No it doesn't, because the monopolist can pay for protection, becoming its own de facto government.

The only weapon against aggressive monopolists is theft. Anti-trust proceedings are state sanctioned and expedited theft for that reason.

>People get lazy, corrupt, commit selfish acts- even when everything is going 100% perfectly fine and correct because that's what people do all the fucking time. If they can't find an excuse they'll make one up- people are flawed.

And they don't when things aren't going perfectly fine?

Corruption and waste happen in all systems, and are largely functions of effective oversight, not how many states are extant in a setting.

>Realistically the several sovereign nations would on the basis that they'd have an real-world reason to remain competitive since when it comes down to it outside competition/threats is a stronger motivator than humanitarianism.

Which is of course, why states like Nazi Germany, KMT China, and Stalinist Russia were models of efficiency. Oh wait, they weren't, they were bloated, corrupt nightmares of organizational modeling. And that's despite the fact that they were all locked in literal death struggles for their survivals as states.

Get bent, retard.

The very concept of an economy of scale means that any sufficiently large business will be able to shut out smaller competitors by virtue of lower production costs.

Call 'em nation states or not, but you need some degree of local autonomy.

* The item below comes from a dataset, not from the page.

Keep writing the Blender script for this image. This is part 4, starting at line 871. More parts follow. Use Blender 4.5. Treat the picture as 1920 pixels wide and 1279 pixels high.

If you look at China or the modern USA or EU, you can easily see that nobody knows how to run a polity with a few hundred million in it and make things run smoothly--much less a global polity with BILLIONS of people.

A worldwide representative republic would require a small nation of representatives in order to have any sort of responsiveness to their constituents.

Communism is a shitty system, but when the government has complete economic control, they get big shit done.
That's why russia was able to launch astronauts into space and build the most powerful land army in the world even while their people were starving.

I agree, and the government of the whole planet matters less than the reaources and cultures on the planet.